Instructions to follow:
Copy the lines of the data below exactly, starting at the first and stopping after the line that contains "col = sc.collection"; include no pictures.

Data in this exercise:
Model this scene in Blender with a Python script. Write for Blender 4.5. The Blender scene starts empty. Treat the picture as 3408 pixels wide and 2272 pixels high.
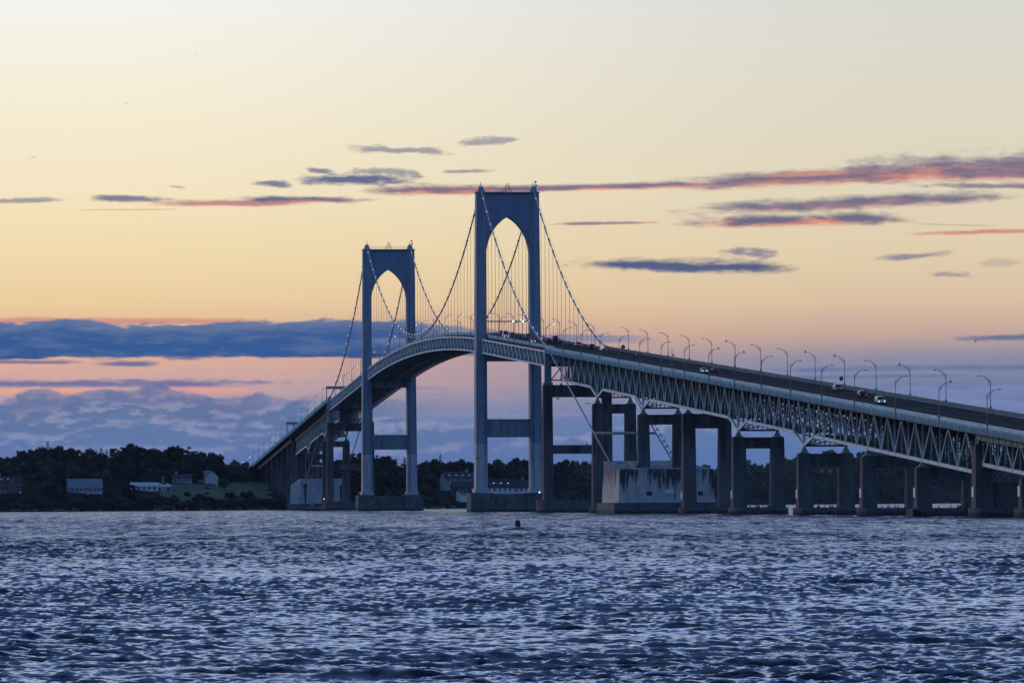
import bpy, math, random
import numpy as np
from mathutils import Matrix, Vector
random.seed(7); rng = np.random.default_rng(7)
R = math.radians
sc = bpy.context.scene
col = sc.collection

# ------------------------------------------------------------------ camera
F = 18933.0; CX = 1704.0; CY = 1136.0; YH = 1668.7; ROLL = 0.005; HC = 3.87
cam_d = bpy.data.cameras.new('camera'); cam = bpy.data.objects.new('camera', cam_d); col.objects.link(cam)
cam_d.sensor_width = 36.0; cam_d.lens = 36.0 * F / 3408.0
cam_d.clip_start = 1.0; cam_d.clip_end = 30000.0
pitch = math.atan((YH - CY) / F)
cam.matrix_world = Matrix.Translation((0, 0, HC)) @ Matrix.Rotation(math.pi/2 + pitch, 4, 'X') @ Matrix.Rotation(-ROLL, 4, 'Z')
sc.camera = cam
sc.view_settings.view_transform = 'Standard'; sc.view_settings.look = 'None'
sc.view_settings.exposure = 0.0; sc.view_settings.gamma = 1.0
sc.cycles.max_bounces = 5; sc.cycles.diffuse_bounces = 2; sc.cycles.glossy_bounces = 3
sc.cycles.transmission_bounces = 3; sc.cycles.transparent_max_bounces = 4
sc.cycles.volume_bounces = 0
sc.cycles.caustics_reflective = False; sc.cycles.caustics_refractive = False

def W(x, y, d):
    """world point seen at photo pixel (x, y), d metres away"""
    xu = x - ROLL * (y - CY); yu = y + ROLL * (x - CX)
    return Vector(((xu - CX) / F * d, d, HC + (YH - yu) / F * d))

def lin(c):
    return tuple(((v/255.0)/12.92 if v/255.0 <= .04045 else ((v/255.0+.055)/1.055)**2.4) for v in c)

# ------------------------------------------------------------------ sun
SUN_AZ = R(-86); SUN_EL = R(2.5)
sun_d = bpy.data.lights.new('sun', 'SUN'); sun = bpy.data.objects.new('sun', sun_d); col.objects.link(sun)
sun_d.energy = 0.55; sun_d.angle = R(3.0); sun_d.color = (1.0, 0.56, 0.34)
sdir = Vector((math.sin(SUN_AZ)*math.cos(SUN_EL), math.cos(SUN_AZ)*math.cos(SUN_EL), math.sin(SUN_EL)))
sun.rotation_euler = sdir.to_track_quat('Z', 'Y').to_euler()

# ------------------------------------------------------------------ world: twilight sky with clouds
world = bpy.data.worlds.new('World'); sc.world = world; world.use_nodes = True
nt = world.node_tree; nt.nodes.clear()
class N:
    """tiny expression helper over shader nodes"""
    def __init__(s, nt): s.nt = nt
    def new(s, t, **k):
        n = s.nt.nodes.new(t)
        for a, b in k.items(): setattr(n, a, b)
        return n
    def put(s, sock, v):
        if isinstance(v, bpy.types.NodeSocket): s.nt.links.new(v, sock)
        else: sock.default_value = v
    def m(s, op, a, b=0.0, c=0.0, clamp=False):
        n = s.new('ShaderNodeMath', operation=op, use_clamp=clamp)
        s.put(n.inputs[0], a); s.put(n.inputs[1], b)
        if len(n.inputs) > 2: s.put(n.inputs[2], c)
        return n.outputs[0]
    def ss(s, v, a, b, lo=0.0, hi=1.0):
        n = s.new('ShaderNodeMapRange', interpolation_type='SMOOTHSTEP')
        s.put(n.inputs['Value'], v)
        for i, q in zip(('From Min', 'From Max', 'To Min', 'To Max'), (a, b, lo, hi)): s.put(n.inputs[i], q)
        return n.outputs[0]
    def mix(s, f, a, b):
        n = s.new('ShaderNodeMix', data_type='RGBA')
        s.put(n.inputs['Factor'], f)
        s.put(n.inputs[6], a if isinstance(a, bpy.types.NodeSocket) else (*a, 1) )
        s.put(n.inputs[7], b if isinstance(b, bpy.types.NodeSocket) else (*b, 1) )
        return n.outputs[2]
    def comb(s, x, y, z=0.0):
        n = s.new('ShaderNodeCombineXYZ')
        for i, v in enumerate((x, y, z)): s.put(n.inputs[i], v)
        return n.outputs[0]
    def noise(s, vec, scale=1.0, detail=3.0, rough=.5, dist=0.0, dims='2D'):
        n = s.new('ShaderNodeTexNoise', noise_dimensions=dims)
        s.put(n.inputs['Vector'], vec); n.inputs['Scale'].default_value = scale
        n.inputs['Detail'].default_value = detail; n.inputs['Roughness'].default_value = rough
        n.inputs['Distortion'].default_value = dist
        return n.outputs[0]
    def ramp(s, v, stops):
        n = s.new('ShaderNodeValToRGB'); s.put(n.inputs[0], v)
        e = n.color_ramp.elements
        while len(e) < len(stops): e.new(0.5)
        for q, (p, c) in zip(e, stops): q.position = p; q.color = (*c, 1)
        return n.outputs[0]
w = N(nt)
tc = w.new('ShaderNodeTexCoord'); sep = w.new('ShaderNodeSeparateXYZ'); nt.links.new(tc.outputs['Generated'], sep.inputs[0])
dx, dy, dz = sep.outputs
az = w.m('ARCTAN2', dx, dy)                                  # radians right of +Y
rad = w.m('SQRT', w.m('ADD', w.m('MULTIPLY', dx, dx), w.m('MULTIPLY', dy, dy)))
el = w.m('ARCTAN2', dz, rad)
# angular coordinates, one unit = 100 photo pixels of arc
K = F / 100.0
U_ = w.m('MULTIPLY', az, K)                                   # 0 at photo centre, +-17 at its sides
V_ = w.m('MULTIPLY', el, K)                                   # height above the horizon
def gx(x): return (x - CX) / 100.0
def gy(x, y): return (YH - (y + ROLL * (x - CX))) / 100.0
elr = w.m('DIVIDE', el, R(30.0), clamp=True)
def E(y): return (YH - y) / F / R(30.0)
def hi(d): return R(d)/R(30.0)
L = lambda *c: lin(c)
HIGH = [(hi(6.5), (.76,.97,1.36)), (hi(12.5), (.70,.97,1.64)), (hi(18), (.11,.22,.60)), (hi(28), (.05,.12,.32))]
gl = w.ramp(elr, [(E(1668), L(84,110,166)), (E(1520), L(92,120,172)), (E(1400), L(118,138,178)), (E(1290), L(206,170,166)),
    (E(1200), L(226,176,156)), (E(1120), L(232,182,146)), (E(1000), L(239,208,160)), (E(850), L(243,219,172)), (E(620), L(246,231,196)),
    (E(300), L(247,239,216)), (E(0), L(245,245,240))] + HIGH)
gr = w.ramp(elr, [(E(1668), L(74,98,158)), (E(1560), L(86,116,172)), (E(1400), L(94,122,170)), (E(1290), L(102,124,166)),
    (E(1200), L(132,138,164)), (E(1120), L(198,168,154)), (E(1020), L(220,192,162)), (E(850), L(227,208,174)), (E(620), L(226,214,188)),
    (E(300), L(223,217,200)), (E(0), L(218,218,212))] + HIGH)
side = w.ss(U_, -15.0, 15.0)
base = w.mix(side, gl, gr); base0 = base
# soft uneven haze low on the sky
hz = w.noise(w.comb(w.m('MULTIPLY', U_, .10), w.m('MULTIPLY', V_, .5)), 1.0, 3.0, .5)
lowm = w.m('MULTIPLY', w.m('MULTIPLY', w.ss(V_, 6.8, 5.4), w.ss(V_, 3.4, 4.6)), w.ss(hz, .35, .75))
base = w.mix(w.m('MULTIPLY', lowm, .35), base, L(172,150,166))
# shared noises
nA = w.noise(w.comb(w.m('MULTIPLY', U_, .55), w.m('MULTIPLY', V_, 3.2)), 1.0, 6.0, .58)           # streaky
nB = w.noise(w.comb(w.m('MULTIPLY', U_, 1.7), w.m('MULTIPLY', V_, 4.5)), 1.0, 6.0, .62, .3)        # wispy, finer
nAc = w.m('SUBTRACT', nA, .5); nBc = w.m('SUBTRACT', nB, .5)
def streak(cur, x0, x1, ya, yb, h, body, under, op=.95, amp=1.1, bn=.5, curve=0.0, soft=.78, ub=-.15):
    """lens shaped cloud from photo x0 to x1, centre line ya->yb, half thickness h"""
    cx = gx((x0+x1)/2); hx = (x1-x0)/200.0
    y0 = gy(x0, ya); y1 = gy(x1, yb)
    t = w.m('DIVIDE', w.m('SUBTRACT', U_, cx), hx)
    slope = (y1-y0)/2.0
    yc = w.m('MULTIPLY_ADD', t, slope, (y0+y1)/2.0)
    t2 = w.m('MULTIPLY', t, t)
    if curve: yc = w.m('MULTIPLY_ADD', t2, -curve, w.m('ADD', yc, curve))
    dv = w.m('DIVIDE', w.m('SUBTRACT', V_, yc), h*1.15/100.0)
    # flat bottoms: compress below
    low = w.m('LESS_THAN', dv, 0.0)
    dvv = w.m('MULTIPLY', dv, w.m('MULTIPLY_ADD', low, .35, 1.0))
    r2 = w.m('ADD', w.m('POWER', t2, 1.8), w.m('MULTIPLY', dvv, dvv))
    nz = w.m('ADD', w.m('MULTIPLY', nAc, amp*1.55), w.m('MULTIPLY', nBc, bn*1.45))
    f = w.m('ADD', w.m('SUBTRACT', 1.0, w.m('SQRT', r2)), nz)
    mask = w.m('MULTIPLY', w.ss(f, -.08, soft), op)
    cc = w.mix(w.ss(w.m('ADD', dv, w.m('MULTIPLY', nAc, 2.6)), ub-.7, ub+.5), under, body)
    return w.mix(mask, cur, cc)
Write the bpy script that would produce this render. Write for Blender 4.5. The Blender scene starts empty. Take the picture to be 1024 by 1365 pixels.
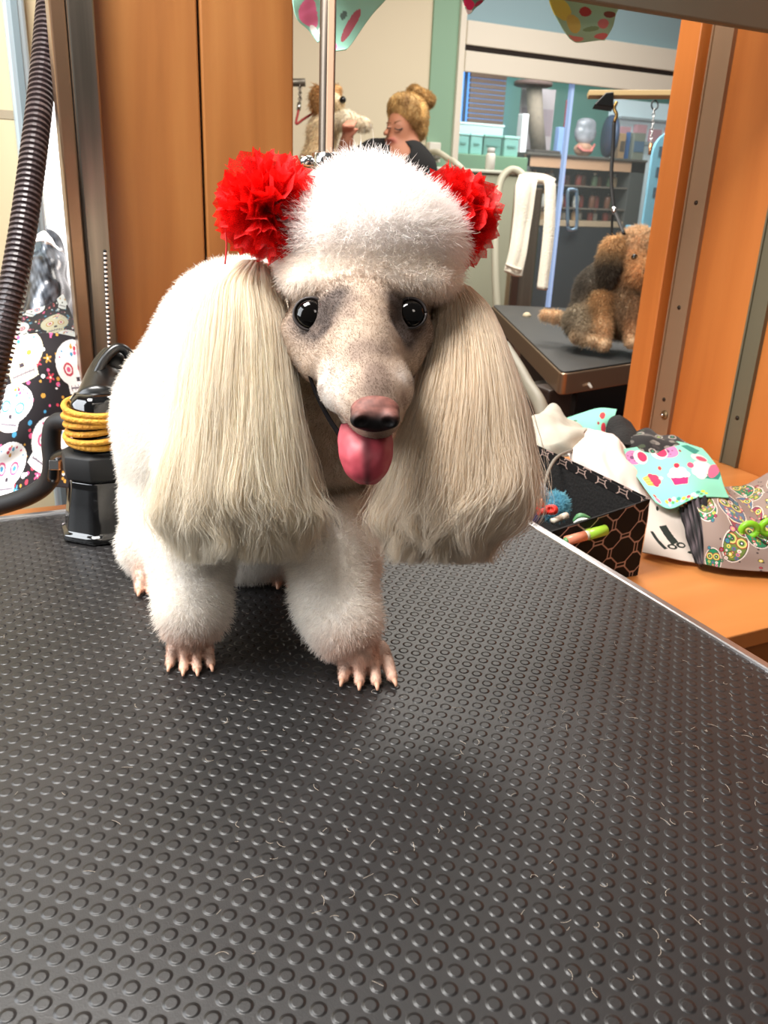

Task answer:
Model this scene in Blender with a Python script. Write for Blender 4.5. The Blender scene starts empty. Treat the picture as 3408 pixels wide and 2272 pixels high.
import bpy, math, random
import numpy as np
from mathutils import Matrix, Vector
random.seed(7); rng = np.random.default_rng(7)
R = math.radians
sc = bpy.context.scene
col = sc.collection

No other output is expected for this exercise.